I have just been to Singapore to speak at the Making Future Cities symposium, an initiative of the Singapore-ETH Centre for Global Environmental Sustainability (SEC). The programme, which is just getting underway, has nine different research strands, each of which is looking at the future of cities from a different perspective, and a food strand is due to start next year.
Singapore is jaw-dropping – the sort of place that permanently shifts the landscape of your mind. With a population of 5 million and a land area just one third the size of Greater London, it is understandably obsessed with food security; a problem at which the government is prepared to throw more or less unlimited amounts of cash, which luckily flows in faster than it flows out, thanks to Singapore having the largest container port in the world and the fourth largest banking centre.

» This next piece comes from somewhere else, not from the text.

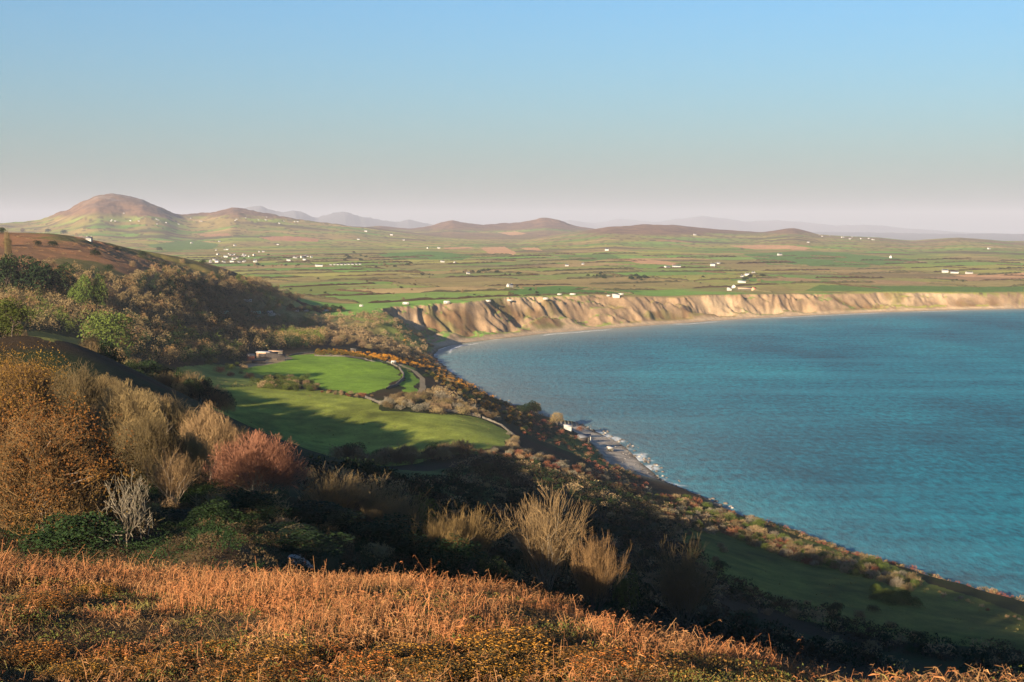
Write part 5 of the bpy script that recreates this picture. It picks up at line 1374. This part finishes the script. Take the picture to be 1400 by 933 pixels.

The result, as Rem Koolhaas discussed in his famous essay in SMLXL, is that the island of Singapore has been radically reshaped since independence. The land area has been increased by 20 percent, by piling offshore and shaving the tops off hills to create infill material; sand from Indonesia is now used instead. In order to conserve water, all the island’s rivers have been dammed up so that none now reaches the sea, and plans are afoot to spend $4.5 billion hollowing out the island’s centre (made of granite) to create a vast underwater cistern. Most of the pre-independence building fabric has been demolished to make way for ‘HDBs’, blocks of flats built by the government Housing Development Board, in which 87 percent of the population now lives.
With a year-round climate of around 30ºC heat and 80% humidity, Singapore feels a bit like a giant inside-out Turkish Bath with spicy food. Of course most of the latter is imported – 95 percent of it – but the cuisine is famously delicious, an intense fusion of some of the yummiest cuisines in the world, much of it served in outdoor ‘Hawker Centres’, or open food courts, where one can choose from a dazzling array of small, family run kitchens:
The craziness of Singapore can be viewed at leisure from the roof of Sky Park, a new 57-storey luxury development on the edge of the city’s marina. From an improbably vegetated ship-like deck full of bamboo and palm trees, one can gaze across an equally improbable infinity pool at a panorama of the city (the image at the top), or, in the other direction, across a vista of newly created parkland to a sea peppered with anchored supertankers waiting to enter port:
The sight reminded me of a favourite image of London’s ‘Legal Quays’ in 1802, then itself the largest sea-port in the world, for access to which ships then had to queue for up to two months:
When it comes to feeding cities, plus ça change, plus c’est la même chose.